Lesson number eight is that the most powerful force in the world is love. When the Torah teaches, “Love your neighbor as yourself,” it means first love yourself, and then you will be able to love your neighbor. The Talmud even suggests that God has seventy names, and one of them is “love.”

You teach love by giving love, pure and simple. You demonstrate to your child every day that you love her simply because of who she is, not because of anything she has to do. Unconditional love is not the same as uncritical acceptance of all behavior. You love your child because of her inherent worth and value as a divine human being, and you correct destructive and inappropriate behavior as well. By giving your child unconditional love, you teach her the power of love to validate the worth of another, and give her the emotional tools both to give love and experience love for the rest of her life.

Ninth, I taught my daughter when in doubt to ask herself, “If everyone acted as I am about to do, what kind of world will I have created?” By asking this question as a self-challenge, it reminds her that what she does matters, that how she acts has an impact on the quality of our society, that everything she does becomes a role model for others and that she has the choice to act in such a way that if everyone emulates her the world will have more love, more compassion, more justice, more caring, more kindness, more holiness than before.

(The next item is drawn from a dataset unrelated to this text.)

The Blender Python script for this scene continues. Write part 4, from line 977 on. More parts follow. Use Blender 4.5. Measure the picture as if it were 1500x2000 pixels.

Finally, number ten is the old Jewish aphorism, “pray as if everything depended upon God, and act as if everything depended upon you.” I want her to engage in prayer and ritual on a regular basis and establish habits that will nourish her soul throughout her life. And I want her to recognize that the way God acts in the world is through human beings. I want her to say, “These are God’s hands, these are God’s eyes, this is God’s mouth.” To know when she sees a homeless family on the street it is not enough to pray, “Dear God please help this family,” because the way God helps that family is by human beings acting so that they are helped. When we build homeless shelters, that is how God helps the homeless. When we give food to Sova, that is how God feeds the hungry. When we donate clothing to Chrysalis or Ocean Park Community Center, that is how God clothes the naked.

So as you prepare your children to go back to school this year, you might write down this list of the ten most important things to teach your child and put them on your refrigerator so that you and your children see them every day. It is a simple yet powerful way for both of you to remember that everyday is a gift filled with opportunities to make a difference in the lives of others.